Capacité d’emprunt des codes du luxe
Parmi les secteurs qui parviennent le mieux à appréhender ces nouveaux codes, on trouve naturellement celui du luxe. Qui parvient même à inverser à son avantage un paradigme de notre société, à savoir le refus de l’attente : “En règle générale, l’attente est un ennemi dans notre société. Or, les clients du luxe acceptent d’attendre un an pour acheter un sac Hermes Kelly par exemple”. Nespresso est aussi un exemple intéressant, la marque ayant su s’approprier les codes du luxe. Jean-Christophe Chaulet souligne cependant que les bonnes pratiques sont démocratisables. Et de citer Darty et son fameux “contrat de confiance” : process “click and collect” maîtrisé, relation clients sans couture et cross-canal au top niveau. Pour l’automobile, notre spécialiste estime que le secteur a, entre guillemets, la chance de traiter des transactions dont les montants sont élevés, ce qui lui permet de pouvoir emprunter des codes au luxe, si besoin, même hors champ des constructeurs Premium. Outre l’engagement conséquent de la dépense, l’automobile ne doit pas négliger la notion de plaisir, encore bien présente, quoi qu’on en dise. L’essai du véhicule revêt donc une importance cruciale et il y a sans doute bien des choses à inventer dans ce domaine, quitte à dépoussiérer les “bonnes vieilles habitudes”. Dans un autre registre, les essais doivent aussi mieux accompagner la relation clientèle ensuite, avec des propositions d’essai au sein de la gamme même s’il n’y a pas d’achat à venir. Certaines marques le font déjà, mais toutes gagneraient à le faire.

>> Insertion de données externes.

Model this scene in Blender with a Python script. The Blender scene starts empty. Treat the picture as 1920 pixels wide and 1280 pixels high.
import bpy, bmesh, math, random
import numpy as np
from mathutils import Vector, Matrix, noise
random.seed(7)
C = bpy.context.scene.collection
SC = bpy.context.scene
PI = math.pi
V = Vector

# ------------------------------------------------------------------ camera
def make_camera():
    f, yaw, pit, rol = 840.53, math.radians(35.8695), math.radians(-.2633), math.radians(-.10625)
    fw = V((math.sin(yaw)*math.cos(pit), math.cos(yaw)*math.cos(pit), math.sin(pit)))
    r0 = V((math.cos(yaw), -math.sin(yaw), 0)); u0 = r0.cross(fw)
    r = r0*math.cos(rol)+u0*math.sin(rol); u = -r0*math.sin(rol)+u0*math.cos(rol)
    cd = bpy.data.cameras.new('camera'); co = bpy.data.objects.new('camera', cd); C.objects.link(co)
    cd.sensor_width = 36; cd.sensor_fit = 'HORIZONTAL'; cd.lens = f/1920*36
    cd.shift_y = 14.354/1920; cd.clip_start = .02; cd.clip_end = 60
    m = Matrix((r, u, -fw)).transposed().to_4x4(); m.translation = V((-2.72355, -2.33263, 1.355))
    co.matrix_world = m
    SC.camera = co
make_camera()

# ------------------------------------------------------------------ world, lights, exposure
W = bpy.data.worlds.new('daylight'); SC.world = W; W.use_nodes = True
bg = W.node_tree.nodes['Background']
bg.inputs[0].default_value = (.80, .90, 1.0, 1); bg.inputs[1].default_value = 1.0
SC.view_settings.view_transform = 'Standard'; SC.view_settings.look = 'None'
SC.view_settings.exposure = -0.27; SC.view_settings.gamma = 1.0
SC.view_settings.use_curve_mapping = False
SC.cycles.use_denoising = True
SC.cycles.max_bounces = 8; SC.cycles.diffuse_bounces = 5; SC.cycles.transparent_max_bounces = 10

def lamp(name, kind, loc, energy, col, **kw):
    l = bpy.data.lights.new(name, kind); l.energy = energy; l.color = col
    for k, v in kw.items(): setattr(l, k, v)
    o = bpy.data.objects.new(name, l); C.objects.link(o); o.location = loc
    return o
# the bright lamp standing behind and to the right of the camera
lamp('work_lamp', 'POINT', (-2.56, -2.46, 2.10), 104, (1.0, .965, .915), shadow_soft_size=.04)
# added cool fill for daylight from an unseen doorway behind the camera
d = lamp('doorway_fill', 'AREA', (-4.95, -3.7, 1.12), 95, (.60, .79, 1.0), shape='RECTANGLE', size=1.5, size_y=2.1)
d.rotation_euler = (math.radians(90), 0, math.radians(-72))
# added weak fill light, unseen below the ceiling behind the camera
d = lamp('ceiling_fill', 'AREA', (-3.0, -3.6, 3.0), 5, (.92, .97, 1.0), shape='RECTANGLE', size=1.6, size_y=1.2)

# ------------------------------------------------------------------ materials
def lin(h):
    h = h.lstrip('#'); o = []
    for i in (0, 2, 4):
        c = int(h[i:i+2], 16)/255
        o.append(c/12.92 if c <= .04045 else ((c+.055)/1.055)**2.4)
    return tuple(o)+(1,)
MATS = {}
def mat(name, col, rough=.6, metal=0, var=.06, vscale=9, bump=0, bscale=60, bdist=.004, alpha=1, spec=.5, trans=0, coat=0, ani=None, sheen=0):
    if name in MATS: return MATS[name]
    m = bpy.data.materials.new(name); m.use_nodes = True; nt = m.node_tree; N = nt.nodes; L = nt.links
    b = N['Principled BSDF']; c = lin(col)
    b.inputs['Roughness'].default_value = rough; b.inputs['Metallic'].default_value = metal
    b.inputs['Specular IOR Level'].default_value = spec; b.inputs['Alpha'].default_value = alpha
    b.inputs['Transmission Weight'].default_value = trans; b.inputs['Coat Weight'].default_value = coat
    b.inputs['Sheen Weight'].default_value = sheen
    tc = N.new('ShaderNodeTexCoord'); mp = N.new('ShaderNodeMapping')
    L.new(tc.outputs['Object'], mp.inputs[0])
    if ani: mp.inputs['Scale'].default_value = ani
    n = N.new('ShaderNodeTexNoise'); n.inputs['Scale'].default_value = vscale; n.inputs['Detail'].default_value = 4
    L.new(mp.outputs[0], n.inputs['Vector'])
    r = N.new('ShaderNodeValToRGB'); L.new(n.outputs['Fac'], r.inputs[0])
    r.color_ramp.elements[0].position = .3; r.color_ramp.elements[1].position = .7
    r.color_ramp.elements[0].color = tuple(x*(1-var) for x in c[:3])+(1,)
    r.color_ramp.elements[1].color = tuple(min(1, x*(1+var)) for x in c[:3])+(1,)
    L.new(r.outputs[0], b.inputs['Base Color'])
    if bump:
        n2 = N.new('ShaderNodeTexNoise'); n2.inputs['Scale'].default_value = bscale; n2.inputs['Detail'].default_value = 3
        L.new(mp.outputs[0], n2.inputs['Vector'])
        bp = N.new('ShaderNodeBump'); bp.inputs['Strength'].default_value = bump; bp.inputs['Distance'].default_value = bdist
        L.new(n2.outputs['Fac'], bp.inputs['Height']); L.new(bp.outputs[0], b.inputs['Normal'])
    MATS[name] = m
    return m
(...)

Sortir du dogme de la concession cathédrale
Par rapport à la taille et au coût des concessions, Jean-Christophe Chaulet préconise de ne pas être dogmatique. On peut imaginer plus de mixité entre les vastes sites en périphérie et des sites beaucoup plus petits en centre-ville ou dans des centres commerciaux, au service d’une plus grande présence de la marque et d’une cohérence renforcée. Surtout que les supports numériques et de réalité augmentée permettent des démonstrations et des simulations très riches si elles sont bien exploitées. Notre expert rappelle d’ailleurs qu’une borne ou une tablette mal exploitée est contreproductive : “Une borne posée au milieu d’une concession ou de n’importe quel magasin ne va attirer que les enfants. Si vous n’avez pas un conseiller clientèle pour l’animer, ça ne sert à rien”. Ces nouveaux outils devraient aussi permettre de réduire le nombre de modèles exposés : “Illustration, la petite concession BMW de Neuilly qui affiche pourtant des performances commerciales de haut vol”. Enfin, Jean-Christophe Chaulet indique qu’il faut aussi casser les idées reçues à propos d’un supposé conflit des générations. Deux arguments, parmi d’autres, méritent d’être soulignés : “Le pouvoir du bouche-à-oreille direct, la famille, l’entourage, restent considérables, bien plus fort que celui des réseaux sociaux, même si ces derniers ont une importance. Par ailleurs, les digital natives continuent à aller dans les magasins ! Et beaucoup, qui plus est. D’ailleurs, les réseaux sociaux ou les selfies traduisent un besoin d’être vu et de partager une expérience, à l’origine physique. A cet égard, le succès du magasin M&M’s de Londres vaut mieux qu’un long discours”.